MELTZER: What we’re looking at, really, it’s almost like the pilot episode of Lost. And that’s the scary question, right? How does it vanish? We have to remember, that makes it a mystery, and mysteries, like any stories, a story isn’t what did happen; it’s what could happen. That’s the scariest part to me. It’s not just that they’ve vanished, but we haven’t heard anything in all this time. We all know how impossible it is. It’s where every conspiracy theory falls apart: How do you keep everyone quiet?

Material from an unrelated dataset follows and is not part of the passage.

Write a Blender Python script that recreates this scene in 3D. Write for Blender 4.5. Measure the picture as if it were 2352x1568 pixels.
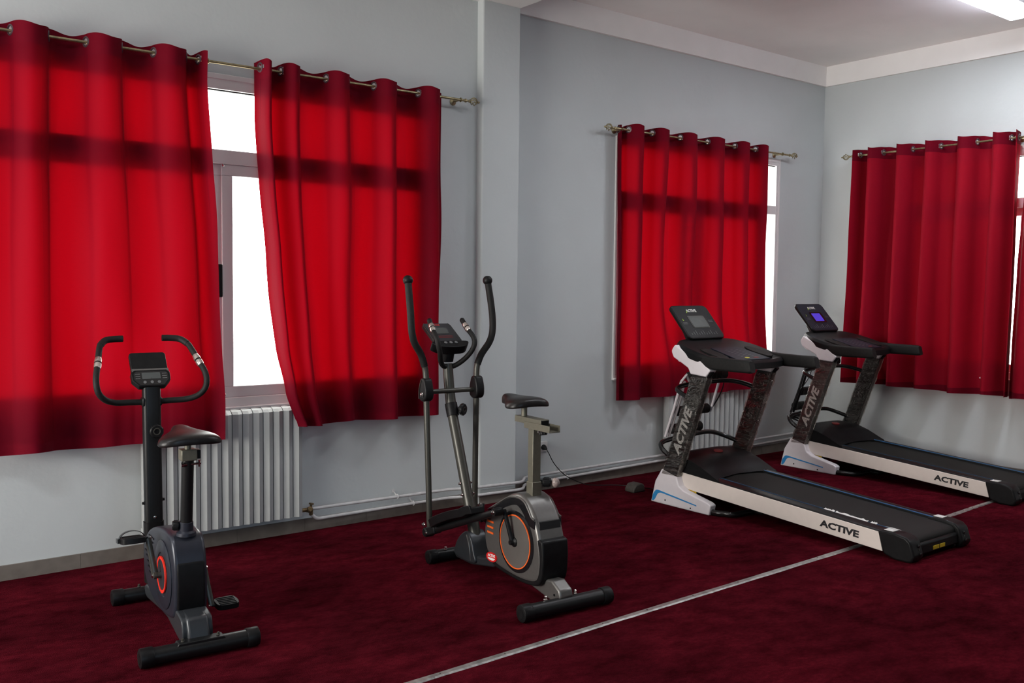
import bpy, math, random
from mathutils import Vector, Matrix
from mathutils import noise as mnoise

for o in list(bpy.data.objects):
    bpy.data.objects.remove(o)
S = bpy.context.scene
COL = S.collection
PI = math.pi

# ------------------------------------------------------------------ camera
# wall_back lies on y=0, wall_right on x=0, the room is x<0, y<0; metres
CAM_R = Vector((0.7885096, -0.61493261, 0.01051175))
CAM_U = Vector((0.02772513, 0.052615, 0.99822992))
CAM_F = Vector((0.6143972, 0.78682244, -0.05853652))
cd = bpy.data.cameras.new('camera')
cam = bpy.data.objects.new('camera', cd)
COL.objects.link(cam)
m = Matrix((CAM_R, CAM_U, -CAM_F)).transposed().to_4x4()
m.translation = Vector((-8.36019, -5.61753, 1.6))
cam.matrix_world = m
cd.sensor_fit = 'HORIZONTAL'
cd.sensor_width = 36.0
cd.lens = 2150.14 / 2352 * 36.0
cd.clip_start = 0.05
S.camera = cam

# ------------------------------------------------------------------ view, world, lights
S.view_settings.view_transform = 'Standard'
S.view_settings.look = 'None'
S.view_settings.gamma = 1.0
S.view_settings.exposure = 0.0
S.view_settings.use_curve_mapping = False
S.cycles.use_denoising = True
S.cycles.max_bounces = 8
S.cycles.diffuse_bounces = 5
S.cycles.transparent_max_bounces = 12
S.cycles.caustics_reflective = False
S.cycles.caustics_refractive = False
S.cycles.sample_clamp_indirect = 6.0

W = bpy.data.worlds.new('daylight')
S.world = W
W.use_nodes = True
nt = W.node_tree
nt.nodes.clear()
wo = nt.nodes.new('ShaderNodeOutputWorld')
bg = nt.nodes.new('ShaderNodeBackground')
tc = nt.nodes.new('ShaderNodeTexCoord')
sp = nt.nodes.new('ShaderNodeSeparateXYZ')
mr = nt.nodes.new('ShaderNodeMapRange')       # overcast sky, brighter beyond the window wall (+y) than beyond the end wall (+x)
mr.inputs['From Min'].default_value = -0.2
mr.inputs['From Max'].default_value = 0.9
mr.inputs['To Min'].default_value = 4.4
mr.inputs['To Max'].default_value = 13.0
nt.links.new(tc.outputs['Generated'], sp.inputs[0])
nt.links.new(sp.outputs['Y'], mr.inputs['Value'])
nt.links.new(mr.outputs[0], bg.inputs['Strength'])
bg.inputs['Color'].default_value = (1.0, 0.985, 0.96, 1)
nt.links.new(bg.outputs[0], wo.inputs[0])


def area(name, loc, target, sx, sy, power, color, portal=False, spread=PI):
    ld = bpy.data.lights.new(name, 'AREA')
    ld.shape = 'RECTANGLE'
    ld.size = sx
    ld.size_y = sy
    ld.energy = power
    ld.color = color
    ld.spread = spread
    o = bpy.data.objects.new(name, ld)
    COL.objects.link(o)
    o.location = loc
    d = Vector(target) - Vector(loc)
    o.rotation_euler = d.to_track_quat('-Z', 'Y').to_euler()
    if portal:
        ld.cycles.is_portal = True
    return o


area('daylight_portal', (-6.24, 0.16, 1.83), (-6.24, -1, 1.83), 3.0, 2.0, 1, (1, 1, 1), True)
area('daylight_portal', (-1.81, 0.16, 1.83), (-1.81, -1, 1.83), 2.2, 2.0, 1, (1, 1, 1), True)
area('daylight_portal', (0.16, -1.95, 1.83), (-1, -1.95, 1.83), 2.2, 2.0, 1, (1, 1, 1), True)
# daylight through the windows behind and beside the camera
area('window_light_front', (-8.6, -8.9, 1.7), (-8.4, 0, 0.9), 2.6, 1.7, 20, (0.55, 0.78, 1.0), spread=math.radians(95))
area('window_light_left', (-11.4, -1.8, 1.7), (0, -1.8, 1.9), 2.8, 1.8, 140, (1.0, 0.955, 0.90), spread=math.radians(110))

# ceiling strip lamps outside the picture: the rest of the row along the windows and one of the second row
for lx, ly in ((-3.9, -2.235), (-9.1, -2.235), (-1.3, -4.75)):
    area('ceiling_strip_light', (lx, ly, 3.726), (lx, ly, 0), 1.18, 0.13, 37, (0.92, 0.95, 1.0))

# ------------------------------------------------------------------ materials
def mat(name, color, rough=0.6, metal=0.0, noise=0.0, nscale=8.0, bump=0.0, bscale=60.0, color2=None,
        spec=0.5, coat=0.0, emit=None, estr=0.0, sheen=0.0, stretch=None, ndetail=4.0):
    M = bpy.data.materials.new(name)
    M.use_nodes = True
    t = M.node_tree
    b = t.nodes['Principled BSDF']
    b.inputs['Base Color'].default_value = (*color, 1)
    b.inputs['Roughness'].default_value = rough
    b.inputs['Metallic'].default_value = metal
    b.inputs['Specular IOR Level'].default_value = spec
    b.inputs['Coat Weight'].default_value = coat
    b.inputs['Coat Roughness'].default_value = 0.15
    if sheen:
        b.inputs['Sheen Weight'].default_value = sheen
    if emit:
        b.inputs['Emission Color'].default_value = (*emit, 1)
        b.inputs['Emission Strength'].default_value = estr
    co = t.nodes.new('ShaderNodeTexCoord')
    vec = co.outputs['Object']
    if stretch:
        mp = t.nodes.new('ShaderNodeMapping')
        mp.inputs['Scale'].default_value = stretch
        t.links.new(vec, mp.inputs[0])
        vec = mp.outputs[0]
    if noise > 0 or color2:
        n = t.nodes.new('ShaderNodeTexNoise')
        n.inputs['Scale'].default_value = nscale
        n.inputs['Detail'].default_value = ndetail
        t.links.new(vec, n.inputs['Vector'])
        r = t.nodes.new('ShaderNodeValToRGB')
        c2 = color2 if color2 else tuple(c * (1 - noise) for c in color)
        c1 = color if color2 else tuple(min(1, c * (1 + noise)) for c in color)
        r.color_ramp.elements[0].position = 0.38
        r.color_ramp.elements[1].position = 0.64
        r.color_ramp.elements[0].color = (*c2, 1)
        r.color_ramp.elements[1].color = (*c1, 1)
        t.links.new(n.outputs['Fac'], r.inputs[0])
        t.links.new(r.outputs[0], b.inputs['Base Color'])
    if bump > 0:
        n2 = t.nodes.new('ShaderNodeTexNoise')
        n2.inputs['Scale'].default_value = bscale
        n2.inputs['Detail'].default_value = 3.0
        t.links.new(vec, n2.inputs['Vector'])
        bp = t.nodes.new('ShaderNodeBump')
        bp.inputs['Strength'].default_value = bump
        bp.inputs['Distance'].default_value = 0.01
        t.links.new(n2.outputs['Fac'], bp.inputs['Height'])
        t.links.new(bp.outputs[0], b.inputs['Normal'])
    return M


PAINT = mat('wall_paint', (0.535, 0.57, 0.57), 0.75, noise=0.025, nscale=1.3, bump=0.14, bscale=22, spec=0.25)
CEIL = mat('ceiling_paint', (0.89, 0.865, 0.85), 0.8, noise=0.02, nscale=2, bump=0.1, bscale=30, spec=0.2)
CORN = mat('cornice_paint', (0.90, 0.885, 0.865), 0.6, noise=0.02, nscale=3, spec=0.3)
CARPET0 = mat('red_carpet', (0.086, 0.0060, 0.0118), 0.95, color2=(0.050, 0.0042, 0.0078), nscale=1.7, bump=0.7, bscale=240, spec=0.0, sheen=0.0, ndetail=9)
CARPET = CARPET0


def carpet_mottle(M):
    t = M.node_tree
    b = t.nodes['Principled BSDF']
    src = b.inputs['Base Color'].links[0].from_socket
    co = t.nodes.new('ShaderNodeTexCoord')
    mp = t.nodes.new('ShaderNodeMapping')
    mp.inputs['Scale'].default_value = (1.0, 1.7, 1.0)
    mp.inputs['Rotation'].default_value = (0, 0, 0.5)
    t.links.new(co.outputs['Object'], mp.inputs[0])
    for sc, lo, hi, c0 in ((6.5, 0.36, 0.60, 0.62), (34.0, 0.35, 0.62, 0.80)):
        n = t.nodes.new('ShaderNodeTexNoise')
        n.inputs['Scale'].default_value = sc
        n.inputs['Detail'].default_value = 6
        n.inputs['Roughness'].default_value = 0.65
        t.links.new(mp.outputs[0], n.inputs['Vector'])
        r = t.nodes.new('ShaderNodeMapRange')
        r.inputs['From Min'].default_value = lo
        r.inputs['From Max'].default_value = hi
        r.inputs['To Min'].default_value = c0
        r.inputs['To Max'].default_value = 1.15
        t.links.new(n.outputs['Fac'], r.inputs['Value'])
        mx = t.nodes.new('ShaderNodeMix')
        mx.data_type = 'RGBA'
        mx.blend_type = 'MULTIPLY'
        mx.inputs[0].default_value = 1.0
        t.links.new(src, mx.inputs[6])
        t.links.new(r.outputs[0], mx.inputs[7])
        src = mx.outputs[2]
    t.links.new(src, b.inputs['Base Color'])


carpet_mottle(CARPET)
TILE = mat('baseboard_tile', (0.165, 0.145, 0.125), 0.45, noise=0.12, nscale=12, spec=0.4)
GROUT = mat('tile_joint', (0.09, 0.08, 0.07), 0.8)
TRIM = mat('metal_floor_strip', (0.42, 0.42, 0.40), 0.38, metal=0.75, noise=0.25, nscale=25, bump=0.3, bscale=80)
PVC = mat('window_pvc', (0.72, 0.70, 0.69), 0.35, noise=0.01, nscale=5)
RUBBER = mat('black_gasket', (0.02, 0.02, 0.02), 0.7)
BRASS = mat('antique_brass', (0.34, 0.29, 0.17), 0.35, metal=0.9, noise=0.2, nscale=40)
GROM = mat('grommet_metal', (0.11, 0.07, 0.08), 0.35, metal=0.5, noise=0.1, nscale=50)
RAD = mat('radiator_enamel', (0.39, 0.405, 0.40), 0.4, noise=0.02, nscale=10)
PIPE = mat('white_painted_pipe', (0.58, 0.58, 0.58), 0.5, noise=0.08, nscale=18, bump=0.15, bscale=50)
VALVE = mat('dull_brass_valve', (0.20, 0.14, 0.07), 0.5, metal=0.7, noise=0.3, nscale=60)
BLACK = mat('black_plastic', (0.0080, 0.0080, 0.0085), 0.42, noise=0.15, nscale=30, bump=0.05, bscale=300, spec=0.18)
MATTE = mat('black_foam_grip', (0.0070, 0.0070, 0.0065), 0.65, noise=0.2, nscale=60, bump=0.1, bscale=350, spec=0.3)
GLOSSB = mat('gloss_black', (0.010, 0.010, 0.011), 0.14, noise=0.05, nscale=20)
BLKMET = mat('black_powder_coated_steel', (0.0080, 0.0085, 0.0090), 0.36, noise=0.1, nscale=60, bump=0.04, bscale=400, spec=0.3)
TUBEB = mat('black_gloss_steel_tube', (0.012, 0.012, 0.012), 0.22, noise=0.1, nscale=40)
SLATE = mat('slate_blue_grey_plastic', (0.024, 0.027, 0.038), 0.33, metal=0.25, noise=0.05, nscale=40)
SLATE2 = mat('slate_grey_metal', (0.036, 0.040, 0.045), 0.35, metal=0.3, noise=0.05, nscale=40)
VINYL = mat('black_vinyl_saddle', (0.0100, 0.0090, 0.0090), 0.36, noise=0.1, nscale=50, bump=0.08, bscale=200, spec=0.3)
SILVER = mat('silver_metallic_plastic', (0.155, 0.150, 0.142), 0.36, metal=0.6, noise=0.03, nscale=50)
GUN = mat('gunmetal_steel', (0.055, 0.053, 0.044), 0.36, metal=0.35, noise=0.04, nscale=60)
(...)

RUSH: This is the author, Brad Meltzer, I think he writes mystery books. It could be the same guy. His books are good. But even he gets to it here. It’s almost like the pilot episode of Lost. Now, I imagine when some people heard that, “What pilots, what’d the pilots of Lost do?” No, no, pilot of the first episode. In fact, I’m just gonna tell you. We’re watching it, got some people, you know what I said? It really ticked ’em off. I said, “You know what this is? This is all a publicity stunt. Some TV producer is actually doing Lost for real. This jet’s landed someplace, they’ve got cameras, and they’re doing a TV show.”

And so here’s Meltzer, “Hey, it’s just like the pilot episode of Lost.” And then he talks about the conspiracy theory, said, “The problem with a conspiracy theory is that everybody involved has to be quiet. They can’t give it away.”